Vielen Österreichern läuft es angesichts solcher Aussichten kalt über den Rücken. Sie fürchten um Österreichs Zukunft, um das offene Klima in der Gesellschaft. Sie fürchten die Rückkehr des Kleingeistes und der Beschränkung, ausgeliefert möglicherweise Leuten, denen der Blick bis zum Tellerrand schon zu weit ist, geschweige denn der darüber hinaus. Sie fürchten, um die Chancen für ihr Leben und das ihrer Kinder beschnitten zu werden. Und man mag sich gar nicht vorstellen, was es heißt, Österreich hätte dann sein Schicksal selbst in der Hand und könnte es nach seinen Bedürfnissen gestalten. Denn, wovon Öxit-Phantasten träumen, ist mit Verlaub in vielen Fällen wohl eher als Drohung zu verstehen. In Sachen Bürokratie etwa sind wir, wie man leidvoll weiß, Weltmeister. Und in den meisten anderen Disziplinen des politischen und wirtschaftlichen Lebens ist auch nicht zu erwarten, dass sich automatisch alles zum Besseren wenden würde, träte Österreich tatsächlich aus der Europäischen Union aus. Ganz sicherlich nicht.

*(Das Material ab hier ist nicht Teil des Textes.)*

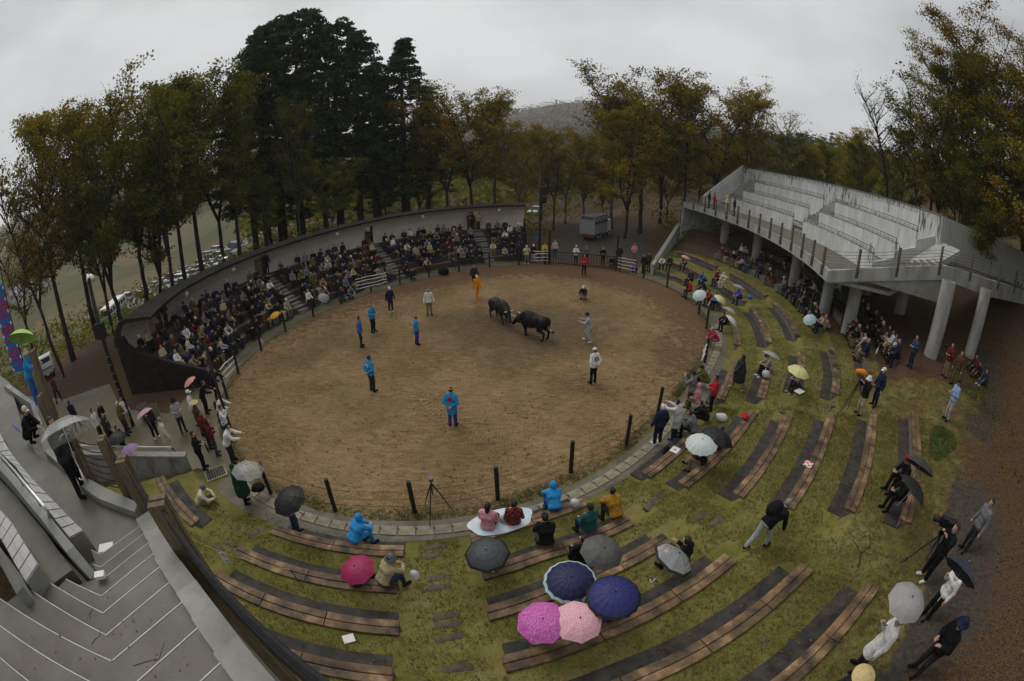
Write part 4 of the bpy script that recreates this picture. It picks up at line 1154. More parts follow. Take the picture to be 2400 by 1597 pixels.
def arr_mesh(name, V, Q, mi=None):
    me = bpy.data.meshes.new(name)
    me.vertices.add(len(V)); me.vertices.foreach_set('co', np.ascontiguousarray(V, dtype=np.float32).ravel())
    me.loops.add(Q.size); me.loops.foreach_set('vertex_index', Q.astype(np.int32).ravel())
    me.polygons.add(len(Q)); me.polygons.foreach_set('loop_start', np.arange(len(Q), dtype=np.int32) * 4); me.polygons.foreach_set('loop_total', np.full(len(Q), 4, dtype=np.int32))
    me.polygons.foreach_set('use_smooth', np.ones(len(Q), dtype=bool))
    if mi is not None: me.polygons.foreach_set('material_index', mi.astype(np.int32))
    me.update(calc_edges=True); me.validate()
    return me

def V3(*a): return np.array(a, float)
def pose(kind):
    """joints of a 1.7 m figure: x right, y forward; standing poses from the soles, sitting poses from the seat"""
    J = {}
    sit = kind.startswith('sit'); low = kind in ('squat', 'ground')
    lean = {'sit_fwd': 38, 'sit': 8, 'sit_hold': 6, 'sit_back': -4, 'bend': 62, 'walk': 7, 'lean': 24, 'squat': 30, 'ground': 14, 'sit_read': 22, 'sit_cross': 14, 'point': 12, 'ready': 16}.get(kind, 3)
    if sit: pel = V3(0, 0, .11)
    elif kind == 'squat': pel = V3(0, -.16, .26)
    elif kind == 'ground': pel = V3(0, -.05, .11)
    elif kind == 'ready': pel = V3(0, -.05, .84)
    else: pel = V3(0, 0, .92)
    a = math.radians(lean); up = V3(0, math.sin(a), math.cos(a)); fw = V3(0, math.cos(a), -math.sin(a))
    J['pel'] = pel; J['waist'] = pel + up * .16; J['chest'] = pel + up * .33; J['sh'] = pel + up * .46; J['neck'] = pel + up * .53
    ha = math.radians(lean * .35 + (14 if kind in ('sit_read',) else 0)); hup = V3(0, math.sin(ha), math.cos(ha))
    J['head'] = J['neck'] + hup * .155 + V3(0, .025, 0); J['hup'] = hup; J['up'] = up; J['fw'] = fw
    for s, n in ((-1, 'l'), (1, 'r')):
        x = V3(s, 0, 0)
        J['hip' + n] = pel + x * .09; J['s' + n] = J['sh'] + x * .175
        if sit:
            spread = .13 if kind != 'sit_fwd' else .17
            J['kn' + n] = V3(s * spread, .43, .13); J['an' + n] = V3(s * (spread - .02), .43 + (.05 if s > 0 else -.02), -.34); J['toe' + n] = J['an' + n] + V3(s * .02, .16, -.05)
            if kind == 'sit_cross' and s > 0: J['kn' + n] = V3(.06, .43, .19); J['an' + n] = V3(-.12, .55, -.06); J['toe' + n] = J['an' + n] + V3(-.04, .14, .0)
        elif kind == 'squat': J['kn' + n] = V3(s * .22, .22, .42); J['an' + n] = V3(s * .14, .0, .09); J['toe' + n] = V3(s * .17, .17, .04)
        elif kind == 'ground': J['kn' + n] = V3(s * .14, .38, .42); J['an' + n] = V3(s * .11, .62, .09); J['toe' + n] = V3(s * .12, .78, .07)
        elif kind in ('walk', 'bend'):
            J['kn' + n] = V3(s * .09, .17 * s + .05, .50); J['an' + n] = V3(s * .09, .30 * s - .03, .10 if s > 0 else .14); J['toe' + n] = J['an' + n] + V3(s * .01, .15, -.05 if s > 0 else -.09)
        elif kind == 'ready': J['kn' + n] = V3(s * .16, .12 + .06 * s, .46); J['an' + n] = V3(s * .20, -.02 + .16 * s, .09); J['toe' + n] = J['an' + n] + V3(s * .03, .15, -.05)
        else: J['kn' + n] = V3(s * .10, .03, .50); J['an' + n] = V3(s * .115, -.02, .09); J['toe' + n] = V3(s * .145, .13, .04)
        S = J['s' + n]
        e = {'stand': (.09, -.03, -.27, .04, .09, -.24), 'back': (.10, -.12, -.24, -.20, -.09, -.12), 'front': (.08, .0, -.27, -.13, .22, .03), 'fold': (.07, .10, -.24, -.22, .13, .04), 'cam': (.08, .17, -.14, -.13, .13, .20),
             'walk': (.07, -.12 * s, -.25, .02, .10 - .06 * s, -.22), 'bend': (.06, .05, -.27, .0, .09, -.24), 'lean': (.05, .20, -.18, -.04, .22, -.04), 'point': (.04, .25, -.06, -.05, .22, .04), 'ready': (.10, .18, -.18, -.05, .24, .08),
             'squat': (.06, .16, -.22, -.12, .22, -.06), 'ground': (.06, .16, -.22, -.06, .20, .0), 'sit': (.05, .04, -.26, -.08, .23, -.05), 'sit_fwd': (.06, .20, -.19, -.16, .14, -.06), 'sit_hold': (.05, .10, -.25, -.10, .20, .10) if s > 0 else (.05, .04, -.26, -.06, .23, -.05),
             'sit_back': (.07, -.02, -.27, -.12, .22, .0), 'sit_read': (.06, .12, -.23, -.14, .20, .03), 'sit_cross': (.06, .08, -.25, -.16, .18, -.02), 'hold': (.06, .08, -.25, -.08, .16, .19) if s > 0 else (.08, -.01, -.27, .0, .06, -.25)}.get(kind, (.08, 0, -.27, 0, .08, -.24))
        E = S + V3(s * e[0], e[1], e[2]); Wp = E + V3(s * e[3], e[4], e[5])
        J['el' + n] = E; J['wr' + n] = Wp
        d = (Wp - E) / np.linalg.norm(Wp - E); J['hd' + n] = d
    return J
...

In den vergangenen Jahren konnte man die EU-Feindlichkeit und die EU-Feindseligkeiten, die in diesem Land Kultur wurden, als Einstellungen abtun, die zur Politik gehören, als nichts Besonderes, sondern als etwas im politischen Geschäft Normales, mit dem sich halt manche Richtungen zu profitieren suchten.

Seit der Entscheidung der Briten für den Brexit ist das anders. Mit einem Mal ist klar, dass Gedankenspiele mit einer Öxit-Abstimmung "scharf" sind. Im wahrsten Sinn des Wortes. Sie sind als Bedrohung zu sehen. Die Zeit des Geredes ist vorbei.

Man kann sich nur wünschen, dass die Österreicherinnen und Österreicher kühlen Kopf bewahren, dass sie erkennen, worum es geht. Und dass sie dann auch entsprechend handeln, wenn es denn wirklich erforderlich werden sollte. Gleiches gilt freilich auch für die Verantwortlichen in der Europäischen Union. Kommt von dort nichts, wird der Kampf gegen einen EU-Zerfall ein Kampf gegen Windmühlen.